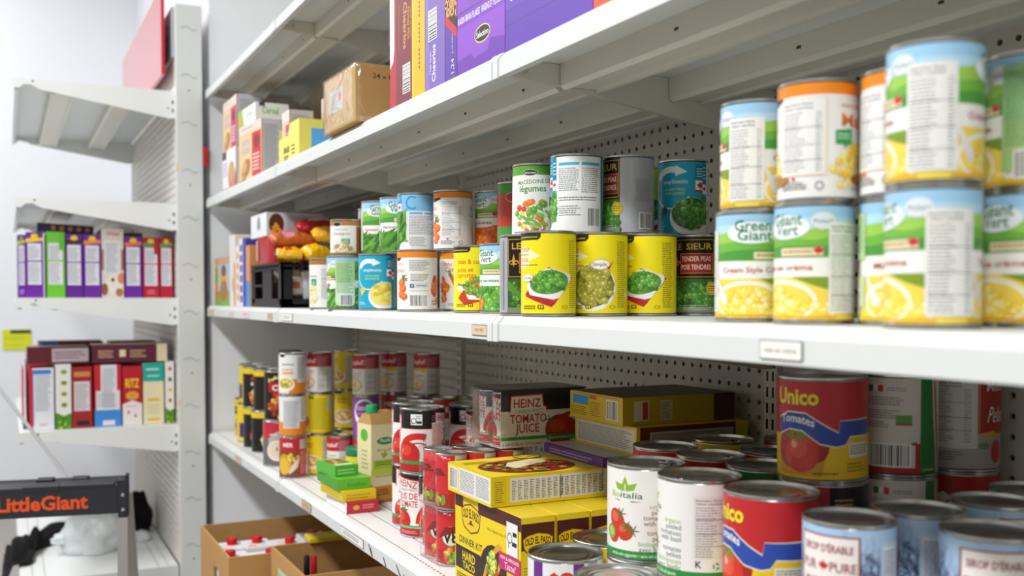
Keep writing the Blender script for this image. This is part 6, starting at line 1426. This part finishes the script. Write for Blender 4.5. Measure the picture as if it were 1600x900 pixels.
rows = [(29, 41.5, .197, '#6a1f9a', lambda W, H: spine(W, H, '#6a1f9a', '#7fae2a', '#b8c81c', foot='#c8b0e0'), 'narrow purple box with a green and yellow edge, at the left end of the row', .05),
 (42, 69.5, .203, '#6a1f9a', lambda W, H: spine(W, H, '#6a1f9a', '#f0c81c', '#f0c81c'), 'purple box with a yellow band, second in the row on the left unit', 0),
 (74, 103, .206, '#6cc02c', lambda W, H: spine(W, H, '#6cc02c', None, None, flag='#5fb42c'), 'bright green box with a white panel on the left unit', 0),
 (104, 131, .200, '#6a1f9a', lambda W, H: spine(W, H, '#5f1a90', '#f0c81c', '#3a2410'), 'purple box with a dark brown band, right of the green box', 0),
 (132, 159.5, .200, '#6a1f9a', lambda W, H: spine(W, H, '#6a1f9a', '#f0c81c', '#f08a2a'), 'purple box with an orange band, left of the beige box', 0),
 (160, 194.5, .221, '#d9cfc4', vital, 'tall beige cereal box with a pink name, tallest of its row', 0),
 (196, 223, .197, '#6a1f9a', lambda W, H: spine(W, H, '#6a1f9a', '#f0c81c', '#f0702a'), 'purple box with an orange band, right of the beige box', 0),
 (224.5, 250, .196, '#b81430', lambda W, H: spine(W, H, '#b81430', '#f0c81c', '#2f9a4a', foot='#e88a90', flag='#b81430'), 'red box with a green band, left of two alike', 0),
 (251, 275.5, .196, '#b81430', lambda W, H: spine(W, H, '#b81430', '#f0c81c', '#3fa85a'), 'red box with a green band, right of two alike beside the end post', 0)]
for p0, p1, h, c, f, lab, dy in rows:
    x0, x1 = xat(p0, YN + dy), min(xat(p1, YN + dy), LX1 - .002)
    carton('cereal_box', 'box', lab, x0, YN + dy, zt, x1 - x0 - .001, .20, h, c, spine(200, h * 1000, c, None, '#d8c41c', False) if p0 < 30 else None, f((x1 - x0) * 1000 - 1, h * 1000), group=GL)
a = Art(); a.rect(0, 0, 165, 26, '#1c1a5a'); [a.ell(46 + 25 * i, 13, 7, 8, '#d88a2a') for i in range(5)]; a.rect(0, 22, 165, 26, '#6a5a2c')
carton('cookie_box', 'box', 'flat dark blue box with orange discs lying on the purple boxes', .095, 3.50, zt + .2125, .165, .14, .026, '#1c1a52', None, a, txtbox(165, 140, '#5a4a2a', []), tilt=(0, .045, .0))
for i, (x_, c_, lab) in enumerate(((.135, '#6a1f9a', 'purple box in the second row beneath the blue box'), (.24, '#b8902a', 'gold box in the second row of the left unit'), (.36, '#c8b81c', 'yellow box in the second row of the left unit, near the back panel'))):
    carton('cereal_box', 'box', lab, x_, 3.665, zt, .07, .19, (.19, .2, .225)[i], c_, None, spine(70, 200, c_, None, None, False), group=GL)

GK = 'boxes on the fourth shelf of the left unit'
zf = LZ[3] + .0004
def crack(W, H, c, parts):
    a = Art(); a.rect(0, 0, W, H, c)
    for p in parts: a.rect(p[0] * W, p[1] * H, p[2] * W, p[3] * H, p[4])
    return a
def crack_t(W, H, c, parts, fin):
    a = crack(W, H, c, parts)
    for x0, y0, x1, y1, cc in fin: a.fine(x0 * W, y0 * H, x1 * W, y1 * H, cc, 5, .45, .25)
    return a
def olives(W, H, cs, g='#4c8a1e'):
    a = Art(); a.rect(0, 0, W, H, '#e4e4de'); [a.ell(W * .55, H * (.88 - .17 * i), W * .2, H * .035, cs[i % len(cs)]) for i in range(4)]; a.poly([(0, 0), (W, 0), (W, H * .24), (W * .5, H * .2), (0, H * .26)], g); a.heap(W * .5, H * .08, W * .4, H * .07, ['#3a6a14', '#7fae2c', '#c8c82c'], 12, 5); return a
def ritz(W, H):
    a = Art(); a.rect(0, 0, W, H, '#b8142c'); a.text('RITZ', W * .5, H * .64, H * .15, '#f0cc1c', bold=.05, w=W * .7); a.ell(W * .5, H * .5, W * .34, H * .08, '#d8942a'); a.ring(W * .5, H * .5, W * .2, W * .28, '#e8b84a', sq=.5); a.poly([(0, 0), (W, 0), (W, H * .36), (W * .5, H * .42), (0, H * .36)], '#e9e2e0'); a.ell(W * .3, H * .22, 3, 6, '#c8203a'); a.ell(W * .65, H * .16, 3, 6, '#c8203a'); a.fine(W * .2, H * .3, W * .8, H * .34, '#c8203a', 4, .5); return a
def teal(W, H): a = Art(); a.rect(0, 0, W, H, '#e8dcb4'); a.rect(0, H * .70, W, H, '#18a89c'); a.fine(W * .15, H * .85, W * .85, H * .93, '#e0f2ee', 9, .6); a.fine(W * .2, H * .75, W * .8, H * .82, '#e0f2ee', 8, .5); a.rect(W * .2, H * .38, W * .8, H * .42, '#e0b03a'); a.rect(W * .2, H * .06, W * .8, H * .10, '#e0b03a'); a.fine(W * .2, H * .14, W * .8, H * .34, '#c8b88a', 6, .4); return a
rows = [(25, 36, .190, '#c81c2c', lambda W, H: crack_t(W, H, '#d02434', [(0, 0, 1, .16, '#2a7ac8'), (.2, .3, .9, .8, '#d8d4da')], []), 'red, white and blue box at the far left of the cracker row', .05),
 (44, 83, .194, '#c81c2c', lambda W, H: crack_t(W, H, '#dfe2e8', [(0, .0, .14, 1, '#c81c2c'), (.14, .9, .9, .97, '#3a7ac8'), (.14, .08, .18, .9, '#3a8ac8')], [(.24, .3, .9, .9, '#7a7e88'), (.4, .05, .8, .12, '#c8506a')]), 'white-panelled red box standing at the front left of the cracker row', 0),
 (85, 110, .204, '#e4e4de', lambda W, H: olives(W, H, ['#8a9a2c', '#7a8a24']), 'white box with green olives and a leafy foot', 0),
 (111, 143, .194, '#a01c24', lambda W, H: crack_t(W, H, '#a01c24', [(.1, .28, .88, .76, '#dcd4d8'), (.1, .84, .9, .92, '#c88a4a'), (.2, .04, .85, .12, '#2a1414')], [(.15, .3, .85, .74, '#8a8088')]), 'dark red cracker box with a white panel', 0),
 (146, 188.5, .198, '#c8202e', lambda W, H: crack_t(W, H, '#c8202e', [(0, 0, 1, .27, '#3a8ad8'), (.06, .27, .94, .58, '#dfe0e6'), (.24, .55, .84, 1, '#dfe0e6'), (.3, .02, .75, .1, '#e8d8dc')], [(.3, .3, .8, .96, '#888c94'), (.1, .3, .9, .55, '#a0a4ac')]), 'wide red, white and blue cracker box in the middle of the row', 0),
 (190, 221, .192, '#b8142c', ritz, 'red and white cracker box with yellow lettering', 0),
 (222.5, 255, .200, '#e8dcb4', teal, 'cream box with a turquoise top', 0),
 (257, 278, .204, '#e4e4de', lambda W, H: olives(W, H, ['#c8502a', '#2a4a3a', '#d8b41c']), 'white box with coloured discs beside the end post', 0)]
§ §
**What to do:**
Reproduce each line exactly as it appears, omitting the pictures.

**Expected answer:**
Keep writing the Blender script for this image. This is part 6, starting at line 1426. This part finishes the script. Write for Blender 4.5. Measure the picture as if it were 1600x900 pixels.
rows = [(29, 41.5, .197, '#6a1f9a', lambda W, H: spine(W, H, '#6a1f9a', '#7fae2a', '#b8c81c', foot='#c8b0e0'), 'narrow purple box with a green and yellow edge, at the left end of the row', .05),
 (42, 69.5, .203, '#6a1f9a', lambda W, H: spine(W, H, '#6a1f9a', '#f0c81c', '#f0c81c'), 'purple box with a yellow band, second in the row on the left unit', 0),
 (74, 103, .206, '#6cc02c', lambda W, H: spine(W, H, '#6cc02c', None, None, flag='#5fb42c'), 'bright green box with a white panel on the left unit', 0),
 (104, 131, .200, '#6a1f9a', lambda W, H: spine(W, H, '#5f1a90', '#f0c81c', '#3a2410'), 'purple box with a dark brown band, right of the green box', 0),
 (132, 159.5, .200, '#6a1f9a', lambda W, H: spine(W, H, '#6a1f9a', '#f0c81c', '#f08a2a'), 'purple box with an orange band, left of the beige box', 0),
 (160, 194.5, .221, '#d9cfc4', vital, 'tall beige cereal box with a pink name, tallest of its row', 0),
 (196, 223, .197, '#6a1f9a', lambda W, H: spine(W, H, '#6a1f9a', '#f0c81c', '#f0702a'), 'purple box with an orange band, right of the beige box', 0),
 (224.5, 250, .196, '#b81430', lambda W, H: spine(W, H, '#b81430', '#f0c81c', '#2f9a4a', foot='#e88a90', flag='#b81430'), 'red box with a green band, left of two alike', 0),
 (251, 275.5, .196, '#b81430', lambda W, H: spine(W, H, '#b81430', '#f0c81c', '#3fa85a'), 'red box with a green band, right of two alike beside the end post', 0)]
for p0, p1, h, c, f, lab, dy in rows:
    x0, x1 = xat(p0, YN + dy), min(xat(p1, YN + dy), LX1 - .002)
    carton('cereal_box', 'box', lab, x0, YN + dy, zt, x1 - x0 - .001, .20, h, c, spine(200, h * 1000, c, None, '#d8c41c', False) if p0 < 30 else None, f((x1 - x0) * 1000 - 1, h * 1000), group=GL)
a = Art(); a.rect(0, 0, 165, 26, '#1c1a5a'); [a.ell(46 + 25 * i, 13, 7, 8, '#d88a2a') for i in range(5)]; a.rect(0, 22, 165, 26, '#6a5a2c')
carton('cookie_box', 'box', 'flat dark blue box with orange discs lying on the purple boxes', .095, 3.50, zt + .2125, .165, .14, .026, '#1c1a52', None, a, txtbox(165, 140, '#5a4a2a', []), tilt=(0, .045, .0))
for i, (x_, c_, lab) in enumerate(((.135, '#6a1f9a', 'purple box in the second row beneath the blue box'), (.24, '#b8902a', 'gold box in the second row of the left unit'), (.36, '#c8b81c', 'yellow box in the second row of the left unit, near the back panel'))):
    carton('cereal_box', 'box', lab, x_, 3.665, zt, .07, .19, (.19, .2, .225)[i], c_, None, spine(70, 200, c_, None, None, False), group=GL)

GK = 'boxes on the fourth shelf of the left unit'
zf = LZ[3] + .0004
def crack(W, H, c, parts):
    a = Art(); a.rect(0, 0, W, H, c)
    for p in parts: a.rect(p[0] * W, p[1] * H, p[2] * W, p[3] * H, p[4])
    return a
def crack_t(W, H, c, parts, fin):
    a = crack(W, H, c, parts)
    for x0, y0, x1, y1, cc in fin: a.fine(x0 * W, y0 * H, x1 * W, y1 * H, cc, 5, .45, .25)
    return a
def olives(W, H, cs, g='#4c8a1e'):
    a = Art(); a.rect(0, 0, W, H, '#e4e4de'); [a.ell(W * .55, H * (.88 - .17 * i), W * .2, H * .035, cs[i % len(cs)]) for i in range(4)]; a.poly([(0, 0), (W, 0), (W, H * .24), (W * .5, H * .2), (0, H * .26)], g); a.heap(W * .5, H * .08, W * .4, H * .07, ['#3a6a14', '#7fae2c', '#c8c82c'], 12, 5); return a
def ritz(W, H):
    a = Art(); a.rect(0, 0, W, H, '#b8142c'); a.text('RITZ', W * .5, H * .64, H * .15, '#f0cc1c', bold=.05, w=W * .7); a.ell(W * .5, H * .5, W * .34, H * .08, '#d8942a'); a.ring(W * .5, H * .5, W * .2, W * .28, '#e8b84a', sq=.5); a.poly([(0, 0), (W, 0), (W, H * .36), (W * .5, H * .42), (0, H * .36)], '#e9e2e0'); a.ell(W * .3, H * .22, 3, 6, '#c8203a'); a.ell(W * .65, H * .16, 3, 6, '#c8203a'); a.fine(W * .2, H * .3, W * .8, H * .34, '#c8203a', 4, .5); return a
def teal(W, H): a = Art(); a.rect(0, 0, W, H, '#e8dcb4'); a.rect(0, H * .70, W, H, '#18a89c'); a.fine(W * .15, H * .85, W * .85, H * .93, '#e0f2ee', 9, .6); a.fine(W * .2, H * .75, W * .8, H * .82, '#e0f2ee', 8, .5); a.rect(W * .2, H * .38, W * .8, H * .42, '#e0b03a'); a.rect(W * .2, H * .06, W * .8, H * .10, '#e0b03a'); a.fine(W * .2, H * .14, W * .8, H * .34, '#c8b88a', 6, .4); return a
rows = [(25, 36, .190, '#c81c2c', lambda W, H: crack_t(W, H, '#d02434', [(0, 0, 1, .16, '#2a7ac8'), (.2, .3, .9, .8, '#d8d4da')], []), 'red, white and blue box at the far left of the cracker row', .05),
 (44, 83, .194, '#c81c2c', lambda W, H: crack_t(W, H, '#dfe2e8', [(0, .0, .14, 1, '#c81c2c'), (.14, .9, .9, .97, '#3a7ac8'), (.14, .08, .18, .9, '#3a8ac8')], [(.24, .3, .9, .9, '#7a7e88'), (.4, .05, .8, .12, '#c8506a')]), 'white-panelled red box standing at the front left of the cracker row', 0),
 (85, 110, .204, '#e4e4de', lambda W, H: olives(W, H, ['#8a9a2c', '#7a8a24']), 'white box with green olives and a leafy foot', 0),
 (111, 143, .194, '#a01c24', lambda W, H: crack_t(W, H, '#a01c24', [(.1, .28, .88, .76, '#dcd4d8'), (.1, .84, .9, .92, '#c88a4a'), (.2, .04, .85, .12, '#2a1414')], [(.15, .3, .85, .74, '#8a8088')]), 'dark red cracker box with a white panel', 0),
 (146, 188.5, .198, '#c8202e', lambda W, H: crack_t(W, H, '#c8202e', [(0, 0, 1, .27, '#3a8ad8'), (.06, .27, .94, .58, '#dfe0e6'), (.24, .55, .84, 1, '#dfe0e6'), (.3, .02, .75, .1, '#e8d8dc')], [(.3, .3, .8, .96, '#888c94'), (.1, .3, .9, .55, '#a0a4ac')]), 'wide red, white and blue cracker box in the middle of the row', 0),
 (190, 221, .192, '#b8142c', ritz, 'red and white cracker box with yellow lettering', 0),
 (222.5, 255, .200, '#e8dcb4', teal, 'cream box with a turquoise top', 0),
 (257, 278, .204, '#e4e4de', lambda W, H: olives(W, H, ['#c8502a', '#2a4a3a', '#d8b41c']), 'white box with coloured discs beside the end post', 0)]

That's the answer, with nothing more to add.